US lawmakers announce bill to punish Riyadh over Khashoggi

A special UN rapporteur said on Thursday that the killing was "planned and perpetrated" by Saudi officials.

3 min read
08 February, 2019
The Saudi state-sanctioned murder of Jamal Khashoggi has shocked even Riyadh's close allies [Getty]

Top US lawmakers are pushing once again  to hold Saudi Arabia accountable for the murder of dissident Saudi journalist Jamal Khashoggi, announcing new legislation ahead of a February 8 Congress deadline for the administration to punish perpetrators.

On Thursday, members of the two major American parties unveiled legislation that would block US arms sales to Riyadh and impose sanctions on those responsible for Khashoggi's death.

“Seeing as the Trump administration has no intention of insisting on full accountability for Mr.
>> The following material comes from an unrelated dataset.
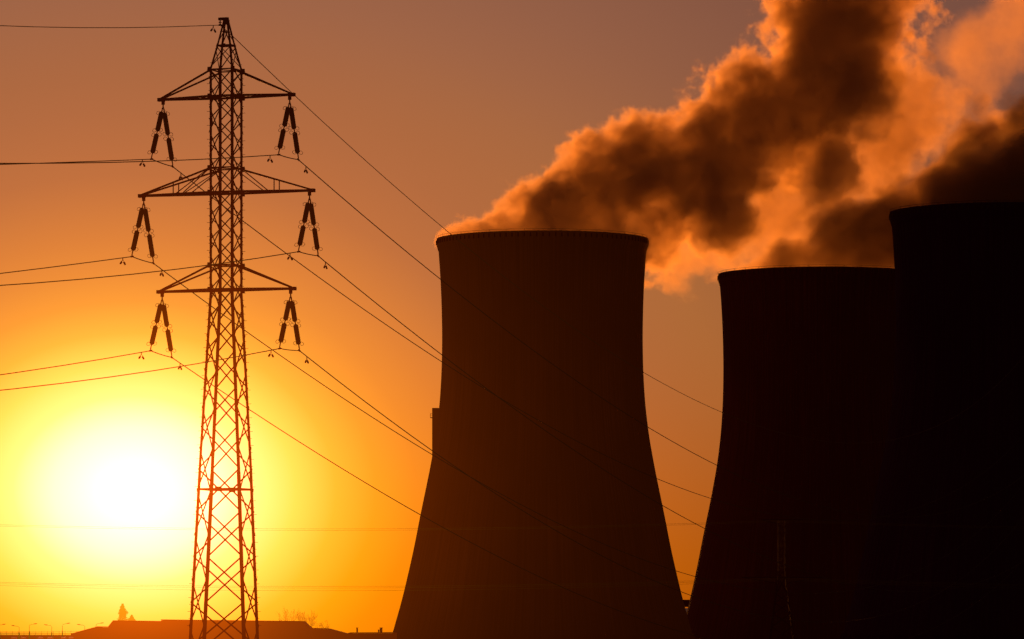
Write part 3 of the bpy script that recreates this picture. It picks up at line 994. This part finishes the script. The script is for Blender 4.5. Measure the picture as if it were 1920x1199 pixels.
# ------------------------------------------------------------------ steam plumes: real volumes, lit by the low sun and a dim added emission
def plume(name, label, D, chain, dens, edge=0.55, nb=2.0, nf=2.1, bs=0.036, fs=0.08, seed=0.0, group=None, step=4.0, aniso=0.65, albedo=(0.97, 0.93, 0.90, 1), amb=(0.05, 0.012, 0.004), ambs=0.0, blobs=(), zmin=None, hullf=1.4, glow=0.006):
    """CHAIN: (px, py, radius in pixels, depth offset in m) along the plume's core.  The density falls off from the union of
    tapering capsules along the core and is eaten into by fractal noise; the mesh is the hull that bounds it."""
    k = D / F
    pts = [at(px, py, D) + Vector((0, dy, 0)) for px, py, r, dy in chain]
    rad = [r * k for px, py, r, dy in chain]
    segs = [(pts[i], pts[i + 1], rad[i], rad[i + 1]) for i in range(len(pts) - 1)]
    for (px, py, r, dy) in blobs:
        p = at(px, py, D) + Vector((0, dy, 0)); segs.append((p, p + Vector((0.5, 0, 0)), r * k, r * k))
    m = bpy.data.materials.new(name)
    m.use_nodes = True
    nt = m.node_tree
    nt.nodes.clear()
    N, L = nt.nodes.new, nt.links.new
    out = N('ShaderNodeOutputMaterial')
    def conn(v, s):
        if isinstance(v, (int, float)): s.default_value = v
        elif isinstance(v, (Vector, tuple)): s.default_value = tuple(v)
        else: L(v, s)
    def M(op, a, b=None, c=None, clamp=False):
        q = N('ShaderNodeMath'); q.operation = op; q.use_clamp = clamp
        for i, v in enumerate((a, b, c)):
            if v is not None: conn(v, q.inputs[i])
        return q.outputs[0]
    def V(op, a, b=None, scale=None):
        q = N('ShaderNodeVectorMath'); q.operation = op
        conn(a, q.inputs[0])
        if b is not None: conn(b, q.inputs[1])
        if scale is not None: conn(scale, q.inputs['Scale'])
        return q.outputs['Value'] if op in ('DOT_PRODUCT', 'LENGTH', 'DISTANCE') else q.outputs[0]
    o0 = pts[0].copy()
    tc = N('ShaderNodeTexCoord')
    P = tc.outputs['Object']
    val = None
    for a, b, ra, rb in segs:
        a, b = a - o0, b - o0
        ba = b - a
        pa = V('SUBTRACT', P, a)
        h = M('MULTIPLY', V('DOT_PRODUCT', pa, ba), 1.0 / ba.length_squared, clamp=True)
        near = V('SCALE', ba, None, h)
        d = V('DISTANCE', pa, near)
        rr = M('MULTIPLY_ADD', h, rb - ra, ra)
        f = M('SUBTRACT', 1.0, M('DIVIDE', d, rr))
        val = f if val is None else M('SMOOTH_MAX', val, f, 0.12)
    def fbm(scale, detail, rough, off, dist=0.0):
        n = N('ShaderNodeTexNoise')
        n.inputs['Scale'].default_value = scale
        n.inputs['Detail'].default_value = detail
        n.inputs['Roughness'].default_value = rough
        n.inputs['Distortion'].default_value = dist
        conn(V('ADD', P, Vector((off, off * 1.7, -off))), n.inputs['Vector'])
        return n.outputs['Fac']
    big = fbm(bs, 1.0, 0.5, seed)
    fine = fbm(fs, 4.0, 0.68, seed + 31)
    nz = M('ADD', M('MULTIPLY', M('SUBTRACT', big, 0.5), nb), M('MULTIPLY', M('SUBTRACT', fine, 0.5), nf))
    raw = M('ADD', val, nz)
    sh = M('DIVIDE', M('SUBTRACT', raw, 0.10), edge, clamp=True)
    den = M('MULTIPLY', sh, dens)
    vs = N('ShaderNodeVolumePrincipled')
    vs.inputs['Color'].default_value = albedo
    vs.inputs['Anisotropy'].default_value = aniso
    L(den, vs.inputs['Density'])
    # light that has bounced many times inside the cloud, beyond the traced bounces: added as a dim emission
    vs.inputs['Emission Color'].default_value = (1.0, 0.24, 0.09, 1)
    L(M('MULTIPLY', den, glow), vs.inputs['Emission Strength'])
    L(vs.outputs[0], out.inputs['Volume'])
    # hull
    bm = bmesh.new()
    for a, b, ra, rb in segs:
        Lg = (b - a).length
        n = max(1, int(Lg / (0.45 * min(ra, rb) + 0.5)))
        for i in range(n + 1):
            t = i / n
            bmesh.ops.create_icosphere(bm, subdivisions=3, radius=(ra + (rb - ra) * t) * hullf, matrix=Matrix.Translation(a.lerp(b, t) - o0))
    if zmin is not None:
        for v in bm.verts:
            if v.co.z + o0.z < zmin: v.co.z = zmin - o0.z
    o = obj(name, bm, m)
    o.location = o0
    rm = o.modifiers.new('remesh', 'REMESH')
    rm.mode = 'VOXEL'
    rm.voxel_size = 3.0
    # step length: Cycles takes a tenth of the hull's longest side times this rate
    xs_ = [p.x for p in pts]; zs_ = [p.z for p in pts]
    ext = max(max(xs_) - min(xs_), max(zs_) - min(zs_)) + 2 * max(rad)
    m.cycles.volume_step_rate = step / (ext / 10)
    tag(o, label, 'steam plume', group)
    return o
ALB = (0.86, 0.62, 0.34, 1)
SC.cycles.volume_bounces = 2
SC.cycles.volume_max_steps = 256
SC.cycles.use_adaptive_sampling = True
SC.cycles.adaptive_threshold = 0.03
SC.cycles.adaptive_min_samples = 16
SC.cycles.use_denoising = True
SC.cycles.max_bounces = 6
SC.cycles.diffuse_bounces = 2
SC.cycles.glossy_bounces = 2
plume('steam_plume', 'thick dark plume with glowing orange edges streaming from the first cooling tower', D1,
      [(836, 449, 32, 0), (895, 447, 60, 0), (970, 446, 88, 0), (1080, 405, 128, 0), (1185, 352, 138, 0), (1320, 292, 132, 0), (1450, 234, 136, 0), (1558, 125, 140, 0), (1610, -40, 155, 0), (1680, -160, 165, 0)],
      0.17, edge=0.22, seed=4, nb=1.2, nf=1.95, fs=0.1, albedo=ALB, blobs=[(1150, 440, 105, 0), (1190, 420, 115, 0), (1235, 395, 95, 0), (1340, 400, 95, 0), (1530, 320, 95, 0)])
plume('steam_plume', 'thin patchy bright orange steam sinking between the first and second towers', 1625,
      [(1235, 440, 60, 0), (1320, 442, 85, 0), (1410, 420, 95, 10), (1500, 365, 110, 10), (1600, 290, 115, 0), (1690, 220, 105, 0)],
      0.075, edge=0.42, seed=13, nb=2.2, nf=2.7, albedo=ALB, hullf=1.6)
plume('steam_plume', 'dark steam rolling low off the second cooling tower and behind the third', D2,
      [(1392, 512, 22, 0), (1470, 500, 70, 0), (1560, 482, 95, 0), (1660, 450, 115, 0), (1760, 405, 135, 0), (1880, 340, 140, 0)],
      0.22, edge=0.30, seed=22, nb=1.0, nf=1.6, albedo=ALB, glow=0.003)
plume('steam_plume', 'very dark plume rising from the third cooling tower off the right edge', D3,
      [(1740, 408, 30, 0), (1800, 385, 75, 0), (1880, 350, 115, 0), (1990, 305, 150, 0), (2100, 240, 180, 0)],
      0.22, edge=0.35, seed=35, nb=1.2, nf=1.8, albedo=ALB, glow=0.0015)
plume('steam_plume', 'faint ragged orange steam drifting high in the top right corner', D1 + 120,
      [(1740, 250, 60, 0), (1790, 170, 80, 0), (1840, 90, 95, 0), (1900, 20, 120, 0), (1980, -80, 150, 0)],
      0.030, edge=0.8, seed=51, nb=2.6, nf=2.8, albedo=ALB, hullf=1.6)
Khashoggi’s murderers, it is time for Congress to step in and impose real consequences to fundamentally reexamine our relationship with the Kingdom of Saudi Arabia and with the Saudi-led coalition in Yemen,” said Democratic said.

According to USA Today, three Republicans and three other Democrats have also signed on to the bill.

“It is not in our national security interests to look the other way when it comes to the brutal murder of Mr. Jamal Khashoggi," said Republican Senator Lindsey Graham.

In addition to blocking arms sales to Saudi Arabia, the Senate bill would bar the US from refueling Saudi jets in the Yemen war, sanction anyone blocking humanitarian aid to Yemen, and require a human rights report on Saudi Arabia, according to USA Today.

This comes as rights groups are pressing US President Donald Trump to take action over Saudi Arabia's killing of the dissident writer on the eve of a Friday deadline by Congress to punish perpetrators.

Khashoggi, a contributor to The Washington Post who lived in self-imposed exile in Virginia, was killed and dismembered when he visited the conservative kingdom's consulate in Istanbul on October 2.

A special UN rapporteur said on Thursday that the killing was "planned and perpetrated" by Saudi officials.

In October, the then top Republican and Democrat on the Senate Foreign Relations Committee invoked the Magnitsky Act, which gave the Trump administration 120 days -- until February 8 -- to determine who was behind Khashoggi's killing and to describe actions against them.

The law, which targets extrajudicial killings and torture, is named for Sergei Magnitsky, an anti-corruption accountant who died in Russian custody.

In a joint statement on Thursday accompanied by a rally outside the White House, six advocacy groups including Human Rights Watch, Reporters Without Borders and the Committee to Protect Journalists urged Trump to lay out action over Khashoggi's killing and to release CIA records on the death.

"Notwithstanding public and congressional outrage and the reported findings of the CIA, the Trump administration appears to be engaged in a cover-up on behalf of the Saudi government," they wrote.

The groups called for "an effective, independent, international investigation" and the immediate release of other journalists and activists detained in Saudi Arabia.

The kingdom's promises to prosecute those responsible have turned into a "sham," the groups said, with senior officials resigning rather than facing repercussions.

The Trump administration revoked visas for nearly two dozen Saudi officials over Khashoggi's killing and froze assets of some 17 others.

But Trump also said in a blunt statement that the killing was not worth jeopardizing the alliance with Saudi Arabia, crediting the kingdom with buying US weapons and supporting its hard line on regional rival Iran.